Advising & Mentoring
Most of the graduate students and undergraduates who work with me are interested in how law and policy shape the economic environment, and vice versa. Most also study the structure, culture, and evolution of institutions, including businesses, legal systems, and regulatory bodies, whether firmly within or outside the state, or located on the fuzzy boundary separating those two domains.
Graduate students who wish to undertake a preliminary field under my direction can expect to gain exposure to comparative analysis; I also ask students to read in cognate disciplines as well as history. In the last decade, I have served on dissertation committees for history grad students whose work collectively ranges across six continents and six centuries.
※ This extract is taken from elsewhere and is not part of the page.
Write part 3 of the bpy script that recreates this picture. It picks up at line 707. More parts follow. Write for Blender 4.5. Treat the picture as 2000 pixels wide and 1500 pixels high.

As the grad students who ask me to serve on their committees can attest, I am a stickler for good writing that is accessible to non-specialists.
Undergraduate honors theses and independent research topics since 2010 have included such topics as:
* regulatory accommodation of credit default swaps in the run-up to the 2008 financial crisis;
* the impact of late 19th and early 20th century financial panics on mechanisms of self-regulation in the American banking industry;
* modes of cooperation in the twentieth-century American advertising industry;
* self-regulatory and regulatory responses to the online sale of counterfeit goods in China;
* the role of American consulting firms in shaping European business strategy since 1970;
* regulatory responses to major chemical factory accidents in Europe, India, and the United States
* the role of Better Business Bureaus and other self-regulatory mechanisms in responding to online consumer deception
* regulatory responses to e-cigarettes in the UK, Canada, and the US
* the evolution of Virginia policies toward court-mandated fees and fines since the focusing event at Ferguson, Missouri
In recent years, I also have been working out strategies for collaborative research with undergraduate and graduate teams, through Duke's Bass Connections program.
For some time, I have become convinced that individuals with historical expertise have much to contribute to policy debates and processes. As such, I have given a good deal of thought to the importance of broadening career trajectories for history doctoral recipients, and am increasingly serving as an informal adviser for grad students interested in non-academic career paths.